All our driving was done in 4H using the Mud & Ruts or Sand modes selected via the dial in the centre console. Pushing the off-road icon on the 12-inch vertical screen reveals some cool graphics as you drive. To make the roads a bit more bearable we dropped the tyre pressure to 1.5 bar to allow for a slightly softer ride.

Using the map that had some of the GPS coordinates to the places we wanted to go we punched the first one in, but for love or money it wouldn’t allow us to plan a route with follow-up coordinates. No matter how many times we tried, it wouldn’t come to the party and the electronic owner’s manual only gave a very basic description of its functions. Google couldn’t help either because reception was sketchy at best. Back to the map then, and after spending some time at the stunning Hole in the Wall we took a drive inland.

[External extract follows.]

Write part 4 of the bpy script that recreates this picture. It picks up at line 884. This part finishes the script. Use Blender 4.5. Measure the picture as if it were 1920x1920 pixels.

Eventually the rain became so bad that we turned back, so I typed in the resort’s destination and followed the voice prompts. It started out well but because I’m a man (yes, I’ve always identified as one) asking directions isn’t my strong suit and anyway this has the latest technology. I suspected something was amiss when we crawled through a soggy tree laden spoor and ended in a dead end in front of one of the many spaza shops scattered all over the area. A bemused gogo gave us directions in broken English and from then on the GPS discussion was taboo and it was used again only once we hit the road back to Mthatha.

Days were spent fishing, reading, driving to different beaches and interesting locations, constantly on the lookout for Transkei traffic calming methods… cows, goats, pigs, dogs and sheep or as the locals call them, the big five. Because of this there was a lot of stop-start driving and idling, which pushed consumption to just over 13 litres/100km when we reluctantly repacked significantly lighter to go back to the big smoke.

My partner spent a good few hours behind the wheel both on tar and dirt and commented that, despite her small stature, the driving position was comfortable and easy to set. When we pulled into the driveway after a much less stressful drive home, we had covered 2 932km and consumption had dropped back to a more respectable 10 litres/100km.

The Ford Everest is the ideal family SUV that will serve you well, whether it’s the daily grind, towing or going on holiday. Seven proper seats, a cavernous interior, comfortable driving position, decent handling, technology, safety and exterior design put it at the top of the family SUV pile.

Would I have one instead of the Ford Raptor? Probably not. Not because the Everest is average, because it is far from that. The Raptor just suits my lifestyle better.